ONLINE MAY 2, 2013
Against the Brahmins
An Interview with Pankaj MishraWajahat Ali
WA: Your critiques of Salman Rushdie and Niall Ferguson have generated considerable notoriety. What do you see as the role of a public intellectual?
Pankaj Mishra / On Being
PM: I think the very fact that we have to ask this question about intellectual responsibility shows how serious the problem has become in our time, and how much of a dodo the unaffiliated intellectual has become. Even writers and intellectuals with a great deal of integrity and courage have become too professionalized, too career-oriented, and too concerned not to upset their peers, not to mention those they regard as their more famous and successful superiors.
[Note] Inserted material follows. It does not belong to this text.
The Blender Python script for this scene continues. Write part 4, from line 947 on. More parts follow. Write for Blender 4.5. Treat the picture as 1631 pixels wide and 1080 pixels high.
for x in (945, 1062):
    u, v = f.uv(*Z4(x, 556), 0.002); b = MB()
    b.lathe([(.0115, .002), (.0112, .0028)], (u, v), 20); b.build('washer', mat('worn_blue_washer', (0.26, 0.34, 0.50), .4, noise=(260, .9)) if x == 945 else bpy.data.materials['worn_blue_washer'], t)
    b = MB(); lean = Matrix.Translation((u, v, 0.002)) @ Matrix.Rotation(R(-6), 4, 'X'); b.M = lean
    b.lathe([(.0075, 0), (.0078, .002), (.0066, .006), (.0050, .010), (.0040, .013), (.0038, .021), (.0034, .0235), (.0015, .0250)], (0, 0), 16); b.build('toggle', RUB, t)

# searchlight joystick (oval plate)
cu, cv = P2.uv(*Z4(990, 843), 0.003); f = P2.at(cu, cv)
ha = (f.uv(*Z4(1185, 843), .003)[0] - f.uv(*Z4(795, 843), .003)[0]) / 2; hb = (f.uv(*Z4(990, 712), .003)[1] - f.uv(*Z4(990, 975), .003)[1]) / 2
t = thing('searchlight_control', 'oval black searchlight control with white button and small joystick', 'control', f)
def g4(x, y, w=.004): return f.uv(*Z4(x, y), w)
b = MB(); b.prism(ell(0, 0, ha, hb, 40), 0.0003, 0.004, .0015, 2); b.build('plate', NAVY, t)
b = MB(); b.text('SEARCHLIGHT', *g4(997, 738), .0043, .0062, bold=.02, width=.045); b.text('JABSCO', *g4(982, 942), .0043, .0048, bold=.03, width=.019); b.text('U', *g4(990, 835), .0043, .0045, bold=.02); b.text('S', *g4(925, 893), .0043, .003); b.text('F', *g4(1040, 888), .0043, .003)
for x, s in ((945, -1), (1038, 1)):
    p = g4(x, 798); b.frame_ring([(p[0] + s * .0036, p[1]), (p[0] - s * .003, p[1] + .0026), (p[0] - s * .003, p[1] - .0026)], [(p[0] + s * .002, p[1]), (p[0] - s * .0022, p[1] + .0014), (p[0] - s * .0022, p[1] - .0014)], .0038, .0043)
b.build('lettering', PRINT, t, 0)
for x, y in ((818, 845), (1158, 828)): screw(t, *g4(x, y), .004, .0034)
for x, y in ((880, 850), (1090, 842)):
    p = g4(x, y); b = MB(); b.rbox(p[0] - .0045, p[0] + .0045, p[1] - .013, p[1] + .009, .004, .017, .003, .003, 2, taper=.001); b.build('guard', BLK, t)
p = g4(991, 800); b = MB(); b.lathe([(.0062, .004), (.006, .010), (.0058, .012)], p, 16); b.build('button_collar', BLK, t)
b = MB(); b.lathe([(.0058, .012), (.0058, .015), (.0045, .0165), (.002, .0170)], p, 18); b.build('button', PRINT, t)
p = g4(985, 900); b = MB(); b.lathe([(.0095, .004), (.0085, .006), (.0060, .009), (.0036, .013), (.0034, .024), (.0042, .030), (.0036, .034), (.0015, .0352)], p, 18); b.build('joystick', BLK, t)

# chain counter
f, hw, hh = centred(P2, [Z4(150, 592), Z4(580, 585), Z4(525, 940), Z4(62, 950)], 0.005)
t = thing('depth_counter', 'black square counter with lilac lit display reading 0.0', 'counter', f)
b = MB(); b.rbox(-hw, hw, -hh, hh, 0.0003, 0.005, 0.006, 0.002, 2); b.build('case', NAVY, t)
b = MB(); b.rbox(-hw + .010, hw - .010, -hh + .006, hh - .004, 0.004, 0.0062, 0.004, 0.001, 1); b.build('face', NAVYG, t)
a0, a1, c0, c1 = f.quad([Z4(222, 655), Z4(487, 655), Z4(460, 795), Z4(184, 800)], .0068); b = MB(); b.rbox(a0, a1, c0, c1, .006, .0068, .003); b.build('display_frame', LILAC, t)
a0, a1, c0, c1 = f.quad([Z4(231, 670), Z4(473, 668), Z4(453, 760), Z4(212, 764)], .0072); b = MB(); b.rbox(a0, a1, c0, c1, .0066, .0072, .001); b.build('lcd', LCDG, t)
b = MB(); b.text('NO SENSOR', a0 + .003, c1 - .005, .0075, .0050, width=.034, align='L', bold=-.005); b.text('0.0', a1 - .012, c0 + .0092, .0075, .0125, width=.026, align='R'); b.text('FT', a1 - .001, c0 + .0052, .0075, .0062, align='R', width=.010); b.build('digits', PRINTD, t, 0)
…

Many people we think of as intellectuals are basically global professionals, very adept movers in the networks of Oxbridge, the Ivy League, the London School of Economics, think tanks, Davos, and Aspen. They regurgitate, with some embellishments, the wisdom they have picked up there. The result is a stultifying sameness in the intellectual public sphere: loud echo-chambers in which you have a whole class of writers and journalists saying the same things over and over again, people who may not seek proximity to power but who are careful not to provoke its wrath lest they be cast out of the charmed circles they feel they depend on. This professional docility and its codes of omerta are what allow people like Ferguson to flourish. And of course the state’s institutions are always looking for intellectual respectability from historians, sociologists, and journalists.